Subway has been dyeing its veggies…and meat and bread


subway-artificial-ingredients After realizing that low-fat claims are no longer enough to get consumers to choose it as their go-to lunch spot, Subway has made a commitment to live up to its slogan, “Eat fresh.”

Like other fast casual chains upping their healthy ante, such as Chipotle banning GMOs and Panera getting rid of artificial ingredients, last week Subway announced it will remove all artificial ingredients from its food in North American locations by 2017, the Associated Press reports. That includes artificial coloring, flavoring, and preservatives, of which there are many more than you’d expect from a brand built on offering healthy-ish sandwiches and salads.

For starters, you know those banana peppers that perfectly top any Italian sub? That bright green coloring is all thanks to Yellow No. 5—the additive that both moms across the country and food activist the Food Babe asked Kraft to remove from its Macaroni & Cheese.

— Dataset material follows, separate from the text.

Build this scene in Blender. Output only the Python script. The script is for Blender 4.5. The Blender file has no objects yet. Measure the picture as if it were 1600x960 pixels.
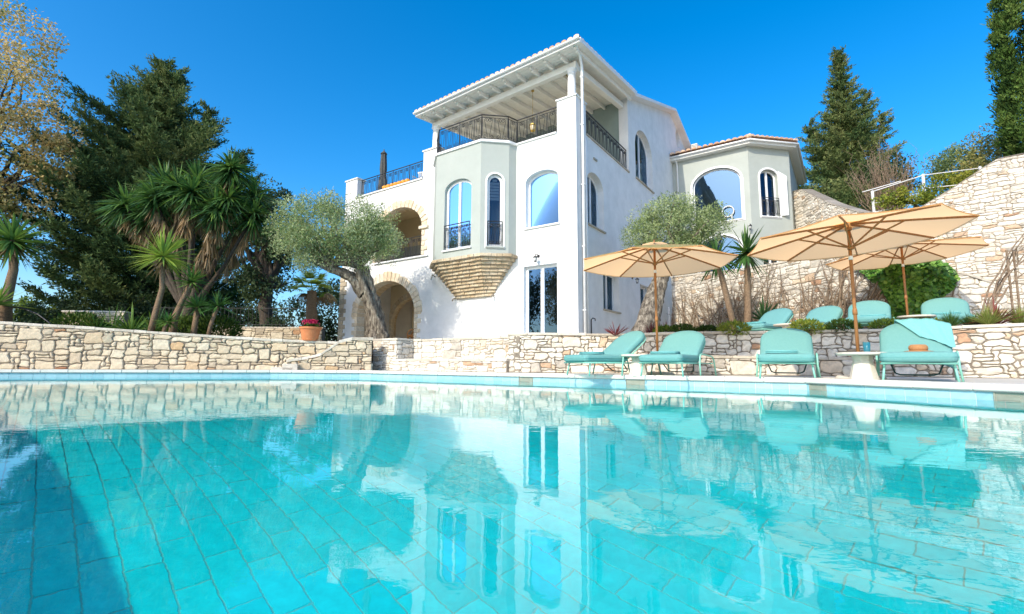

And while their commercials might show golden loaves of bread being pulled from ovens, that perfect hue is actually courtesy of caramel coloring (Subway had already removed azodicarbonamide—an ingredient also used to make yoga mats—from the rolls last year). As for roast beef and ham…yup, those are both color enhanced, too.

All this transparency begs the question: Is their brand new (and very green) guac touted on all those commercials artificially enhanced, too? —Amy Marturana

(Photo: Instagram/Subway)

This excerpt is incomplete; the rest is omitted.